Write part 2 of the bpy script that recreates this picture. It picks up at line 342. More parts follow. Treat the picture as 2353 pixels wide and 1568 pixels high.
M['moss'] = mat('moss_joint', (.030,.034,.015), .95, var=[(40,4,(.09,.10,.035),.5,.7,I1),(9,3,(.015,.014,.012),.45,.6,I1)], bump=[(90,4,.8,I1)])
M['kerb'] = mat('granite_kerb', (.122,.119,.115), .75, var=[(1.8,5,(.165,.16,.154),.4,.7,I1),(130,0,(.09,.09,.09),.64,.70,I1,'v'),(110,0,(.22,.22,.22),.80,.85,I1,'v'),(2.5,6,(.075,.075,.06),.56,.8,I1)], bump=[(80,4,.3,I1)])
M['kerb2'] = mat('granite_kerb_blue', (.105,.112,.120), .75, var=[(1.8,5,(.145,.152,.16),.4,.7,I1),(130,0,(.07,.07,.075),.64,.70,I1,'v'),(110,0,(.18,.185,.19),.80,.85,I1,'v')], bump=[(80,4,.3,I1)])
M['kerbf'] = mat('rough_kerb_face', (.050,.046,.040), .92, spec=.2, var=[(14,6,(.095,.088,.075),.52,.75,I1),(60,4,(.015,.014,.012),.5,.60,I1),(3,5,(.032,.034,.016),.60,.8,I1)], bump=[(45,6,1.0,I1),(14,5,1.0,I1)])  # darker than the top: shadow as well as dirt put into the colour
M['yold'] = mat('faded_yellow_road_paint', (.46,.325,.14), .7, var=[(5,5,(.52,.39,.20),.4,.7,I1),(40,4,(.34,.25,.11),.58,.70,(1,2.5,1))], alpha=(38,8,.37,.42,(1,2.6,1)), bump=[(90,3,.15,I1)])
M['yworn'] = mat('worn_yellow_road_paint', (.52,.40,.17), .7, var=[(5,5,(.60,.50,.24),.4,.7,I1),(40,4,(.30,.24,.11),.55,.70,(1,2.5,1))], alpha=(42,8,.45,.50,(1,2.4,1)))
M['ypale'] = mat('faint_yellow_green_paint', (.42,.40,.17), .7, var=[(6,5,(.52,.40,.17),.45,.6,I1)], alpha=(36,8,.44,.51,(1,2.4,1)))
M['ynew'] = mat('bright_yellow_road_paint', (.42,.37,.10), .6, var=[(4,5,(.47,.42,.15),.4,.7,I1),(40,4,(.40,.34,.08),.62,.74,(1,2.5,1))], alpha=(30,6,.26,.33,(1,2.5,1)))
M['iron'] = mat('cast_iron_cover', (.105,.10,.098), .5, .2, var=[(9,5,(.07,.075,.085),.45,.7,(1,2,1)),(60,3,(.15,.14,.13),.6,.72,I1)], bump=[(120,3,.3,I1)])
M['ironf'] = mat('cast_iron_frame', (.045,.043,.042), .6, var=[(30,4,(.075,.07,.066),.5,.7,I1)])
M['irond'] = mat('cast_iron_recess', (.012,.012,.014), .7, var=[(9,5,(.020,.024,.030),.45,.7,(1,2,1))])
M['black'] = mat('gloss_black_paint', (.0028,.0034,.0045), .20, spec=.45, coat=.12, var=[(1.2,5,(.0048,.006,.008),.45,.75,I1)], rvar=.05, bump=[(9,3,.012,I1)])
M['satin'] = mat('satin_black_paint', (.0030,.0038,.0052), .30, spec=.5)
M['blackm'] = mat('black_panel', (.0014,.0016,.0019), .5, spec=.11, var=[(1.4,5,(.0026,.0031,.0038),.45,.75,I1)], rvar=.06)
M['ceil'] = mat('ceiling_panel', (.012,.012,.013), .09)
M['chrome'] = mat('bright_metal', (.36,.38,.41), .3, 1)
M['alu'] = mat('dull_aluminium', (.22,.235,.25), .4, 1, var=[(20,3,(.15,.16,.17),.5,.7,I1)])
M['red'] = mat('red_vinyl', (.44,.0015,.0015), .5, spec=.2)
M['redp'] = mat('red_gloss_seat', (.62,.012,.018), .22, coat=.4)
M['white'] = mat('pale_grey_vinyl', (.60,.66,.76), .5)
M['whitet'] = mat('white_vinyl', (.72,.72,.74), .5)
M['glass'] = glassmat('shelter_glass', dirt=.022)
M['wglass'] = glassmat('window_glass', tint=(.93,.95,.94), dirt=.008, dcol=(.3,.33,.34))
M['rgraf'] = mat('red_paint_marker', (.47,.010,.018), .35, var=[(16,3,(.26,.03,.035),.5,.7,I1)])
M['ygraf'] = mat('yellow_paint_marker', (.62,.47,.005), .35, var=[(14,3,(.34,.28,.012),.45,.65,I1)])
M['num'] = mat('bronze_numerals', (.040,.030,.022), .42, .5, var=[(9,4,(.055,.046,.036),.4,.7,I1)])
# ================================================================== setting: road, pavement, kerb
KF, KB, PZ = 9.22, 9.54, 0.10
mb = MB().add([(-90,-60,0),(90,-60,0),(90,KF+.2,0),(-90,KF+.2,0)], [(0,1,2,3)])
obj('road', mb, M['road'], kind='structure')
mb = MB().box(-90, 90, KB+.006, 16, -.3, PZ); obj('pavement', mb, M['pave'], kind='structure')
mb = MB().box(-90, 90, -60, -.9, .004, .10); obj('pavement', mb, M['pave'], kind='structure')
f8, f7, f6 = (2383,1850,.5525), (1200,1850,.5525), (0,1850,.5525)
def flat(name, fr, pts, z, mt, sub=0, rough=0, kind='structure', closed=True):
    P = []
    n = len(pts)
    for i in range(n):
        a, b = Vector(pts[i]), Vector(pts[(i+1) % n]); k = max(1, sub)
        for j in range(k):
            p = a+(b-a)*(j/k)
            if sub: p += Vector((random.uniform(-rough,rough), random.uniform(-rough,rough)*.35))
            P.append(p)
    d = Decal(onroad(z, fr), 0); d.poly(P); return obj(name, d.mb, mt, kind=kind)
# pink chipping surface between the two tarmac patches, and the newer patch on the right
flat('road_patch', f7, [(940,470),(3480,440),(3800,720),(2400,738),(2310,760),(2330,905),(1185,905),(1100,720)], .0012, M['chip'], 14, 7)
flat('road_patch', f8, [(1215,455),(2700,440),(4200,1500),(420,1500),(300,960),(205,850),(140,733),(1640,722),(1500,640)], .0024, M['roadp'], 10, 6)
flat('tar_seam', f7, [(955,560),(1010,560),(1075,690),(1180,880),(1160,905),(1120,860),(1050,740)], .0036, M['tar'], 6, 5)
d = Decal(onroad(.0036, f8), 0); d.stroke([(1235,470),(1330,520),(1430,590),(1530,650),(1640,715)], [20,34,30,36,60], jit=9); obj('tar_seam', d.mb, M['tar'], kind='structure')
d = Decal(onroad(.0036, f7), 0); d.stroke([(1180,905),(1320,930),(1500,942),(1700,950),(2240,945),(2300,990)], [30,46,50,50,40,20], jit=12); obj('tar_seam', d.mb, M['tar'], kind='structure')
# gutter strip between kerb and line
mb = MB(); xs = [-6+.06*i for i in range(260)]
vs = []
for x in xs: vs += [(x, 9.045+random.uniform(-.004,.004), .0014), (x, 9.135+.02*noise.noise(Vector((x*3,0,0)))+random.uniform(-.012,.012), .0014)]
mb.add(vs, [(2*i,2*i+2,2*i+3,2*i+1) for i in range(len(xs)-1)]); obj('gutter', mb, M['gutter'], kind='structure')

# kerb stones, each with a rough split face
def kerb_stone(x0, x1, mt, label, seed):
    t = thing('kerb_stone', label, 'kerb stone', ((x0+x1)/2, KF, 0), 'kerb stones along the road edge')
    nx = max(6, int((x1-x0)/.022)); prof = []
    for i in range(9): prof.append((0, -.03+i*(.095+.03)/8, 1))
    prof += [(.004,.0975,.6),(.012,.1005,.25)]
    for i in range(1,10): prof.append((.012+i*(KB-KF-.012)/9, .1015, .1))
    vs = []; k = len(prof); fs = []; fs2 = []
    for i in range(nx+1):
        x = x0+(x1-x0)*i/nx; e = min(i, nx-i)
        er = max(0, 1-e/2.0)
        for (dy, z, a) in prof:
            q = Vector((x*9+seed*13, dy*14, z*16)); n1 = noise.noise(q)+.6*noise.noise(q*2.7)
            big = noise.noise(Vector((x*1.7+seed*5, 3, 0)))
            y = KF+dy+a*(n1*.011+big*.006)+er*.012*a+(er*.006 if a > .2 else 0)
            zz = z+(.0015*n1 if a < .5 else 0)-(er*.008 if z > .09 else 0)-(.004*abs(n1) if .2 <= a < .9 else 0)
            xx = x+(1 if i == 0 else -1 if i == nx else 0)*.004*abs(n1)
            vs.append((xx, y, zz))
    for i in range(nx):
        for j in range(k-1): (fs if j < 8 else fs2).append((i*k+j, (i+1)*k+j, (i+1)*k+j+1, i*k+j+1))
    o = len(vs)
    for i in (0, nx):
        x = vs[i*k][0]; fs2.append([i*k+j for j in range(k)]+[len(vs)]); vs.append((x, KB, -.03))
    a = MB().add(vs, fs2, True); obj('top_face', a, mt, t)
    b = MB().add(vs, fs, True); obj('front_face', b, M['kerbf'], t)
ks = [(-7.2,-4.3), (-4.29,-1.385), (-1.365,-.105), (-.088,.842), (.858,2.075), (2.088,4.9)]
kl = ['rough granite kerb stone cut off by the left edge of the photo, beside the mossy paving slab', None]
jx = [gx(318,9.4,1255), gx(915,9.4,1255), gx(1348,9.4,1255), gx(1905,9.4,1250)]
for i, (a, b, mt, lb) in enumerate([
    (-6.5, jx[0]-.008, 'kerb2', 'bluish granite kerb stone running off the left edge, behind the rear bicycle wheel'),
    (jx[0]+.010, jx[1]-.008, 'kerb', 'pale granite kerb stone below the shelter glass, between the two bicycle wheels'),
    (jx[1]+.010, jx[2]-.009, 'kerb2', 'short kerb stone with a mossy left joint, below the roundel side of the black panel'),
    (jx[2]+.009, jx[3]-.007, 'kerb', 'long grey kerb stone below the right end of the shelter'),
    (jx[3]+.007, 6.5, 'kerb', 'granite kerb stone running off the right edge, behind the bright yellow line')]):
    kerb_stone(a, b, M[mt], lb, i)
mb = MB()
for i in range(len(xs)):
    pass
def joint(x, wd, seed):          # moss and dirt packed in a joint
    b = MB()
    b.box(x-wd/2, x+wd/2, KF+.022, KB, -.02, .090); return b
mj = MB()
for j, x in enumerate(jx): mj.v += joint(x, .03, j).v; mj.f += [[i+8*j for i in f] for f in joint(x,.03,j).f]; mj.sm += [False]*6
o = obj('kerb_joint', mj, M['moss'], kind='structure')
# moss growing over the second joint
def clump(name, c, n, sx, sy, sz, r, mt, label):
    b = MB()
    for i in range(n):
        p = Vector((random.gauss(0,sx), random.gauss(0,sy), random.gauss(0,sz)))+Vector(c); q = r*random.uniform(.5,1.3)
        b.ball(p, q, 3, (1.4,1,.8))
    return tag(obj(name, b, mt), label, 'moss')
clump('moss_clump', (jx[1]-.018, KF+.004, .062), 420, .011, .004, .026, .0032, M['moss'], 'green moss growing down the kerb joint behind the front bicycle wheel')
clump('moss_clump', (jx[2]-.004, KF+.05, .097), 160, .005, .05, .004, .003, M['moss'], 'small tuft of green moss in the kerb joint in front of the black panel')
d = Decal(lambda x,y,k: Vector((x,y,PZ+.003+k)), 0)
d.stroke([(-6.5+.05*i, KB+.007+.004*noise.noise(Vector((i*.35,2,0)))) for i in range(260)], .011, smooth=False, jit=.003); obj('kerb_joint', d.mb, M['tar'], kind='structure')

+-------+

What to do: Each line above that includes "True" should be shown.

Right answer:
def flat(name, fr, pts, z, mt, sub=0, rough=0, kind='structure', closed=True):
    a = MB().add(vs, fs2, True); obj('top_face', a, mt, t)
    b = MB().add(vs, fs, True); obj('front_face', b, M['kerbf'], t)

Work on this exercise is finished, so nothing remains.